- WHAT TO WORK ON
Begin at the first line of the data and copy each line through the one containing "scn.camera = cam", that line included, with no pictures.

- PROVIDED MATERIAL

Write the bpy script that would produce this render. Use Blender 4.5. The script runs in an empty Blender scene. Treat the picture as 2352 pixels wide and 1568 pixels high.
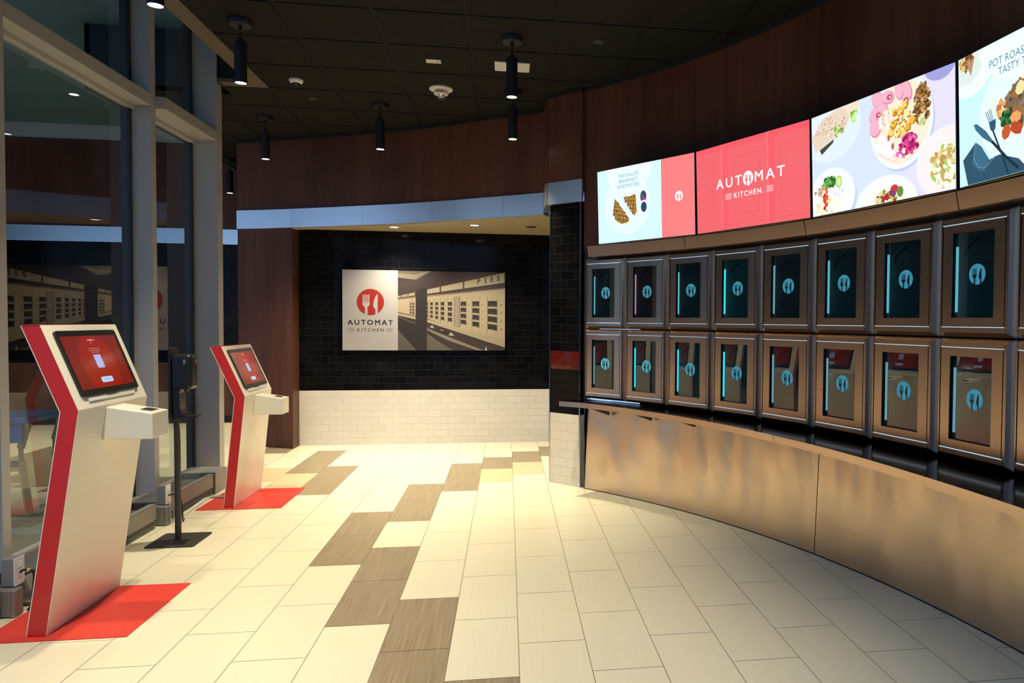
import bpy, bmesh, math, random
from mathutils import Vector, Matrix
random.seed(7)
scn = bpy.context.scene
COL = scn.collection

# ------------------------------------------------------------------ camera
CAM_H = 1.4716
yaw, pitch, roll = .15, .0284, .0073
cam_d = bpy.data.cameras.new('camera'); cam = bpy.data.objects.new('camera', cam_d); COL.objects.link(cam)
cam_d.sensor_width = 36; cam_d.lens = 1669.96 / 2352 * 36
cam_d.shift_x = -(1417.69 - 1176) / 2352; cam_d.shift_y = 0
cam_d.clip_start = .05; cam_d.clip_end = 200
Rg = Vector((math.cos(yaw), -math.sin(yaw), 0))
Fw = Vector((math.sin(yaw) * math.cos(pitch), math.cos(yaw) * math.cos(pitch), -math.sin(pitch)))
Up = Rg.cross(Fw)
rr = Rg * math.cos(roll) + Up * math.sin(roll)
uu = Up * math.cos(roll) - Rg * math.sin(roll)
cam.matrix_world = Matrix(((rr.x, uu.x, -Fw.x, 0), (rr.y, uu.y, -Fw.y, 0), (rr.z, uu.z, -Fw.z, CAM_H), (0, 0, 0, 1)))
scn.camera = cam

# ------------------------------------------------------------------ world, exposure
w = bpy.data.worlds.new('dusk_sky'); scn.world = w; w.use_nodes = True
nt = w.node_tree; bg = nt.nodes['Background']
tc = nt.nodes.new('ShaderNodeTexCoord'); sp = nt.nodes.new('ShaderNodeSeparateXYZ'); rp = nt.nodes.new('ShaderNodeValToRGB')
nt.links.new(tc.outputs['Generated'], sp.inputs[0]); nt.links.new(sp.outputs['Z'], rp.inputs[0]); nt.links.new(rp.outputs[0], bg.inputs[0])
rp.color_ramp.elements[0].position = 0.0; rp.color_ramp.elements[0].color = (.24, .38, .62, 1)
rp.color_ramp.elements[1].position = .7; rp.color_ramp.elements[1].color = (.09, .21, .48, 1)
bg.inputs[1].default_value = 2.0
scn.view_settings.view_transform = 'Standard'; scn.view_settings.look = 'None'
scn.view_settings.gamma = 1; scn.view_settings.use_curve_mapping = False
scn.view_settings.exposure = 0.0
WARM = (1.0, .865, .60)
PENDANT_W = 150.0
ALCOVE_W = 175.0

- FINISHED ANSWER
Write the bpy script that would produce this render. Use Blender 4.5. The script runs in an empty Blender scene. Treat the picture as 2352 pixels wide and 1568 pixels high.
import bpy, bmesh, math, random
from mathutils import Vector, Matrix
random.seed(7)
scn = bpy.context.scene
COL = scn.collection

# ------------------------------------------------------------------ camera
CAM_H = 1.4716
yaw, pitch, roll = .15, .0284, .0073
cam_d = bpy.data.cameras.new('camera'); cam = bpy.data.objects.new('camera', cam_d); COL.objects.link(cam)
cam_d.sensor_width = 36; cam_d.lens = 1669.96 / 2352 * 36
cam_d.shift_x = -(1417.69 - 1176) / 2352; cam_d.shift_y = 0
cam_d.clip_start = .05; cam_d.clip_end = 200
Rg = Vector((math.cos(yaw), -math.sin(yaw), 0))
Fw = Vector((math.sin(yaw) * math.cos(pitch), math.cos(yaw) * math.cos(pitch), -math.sin(pitch)))
Up = Rg.cross(Fw)
rr = Rg * math.cos(roll) + Up * math.sin(roll)
uu = Up * math.cos(roll) - Rg * math.sin(roll)
cam.matrix_world = Matrix(((rr.x, uu.x, -Fw.x, 0), (rr.y, uu.y, -Fw.y, 0), (rr.z, uu.z, -Fw.z, CAM_H), (0, 0, 0, 1)))
scn.camera = cam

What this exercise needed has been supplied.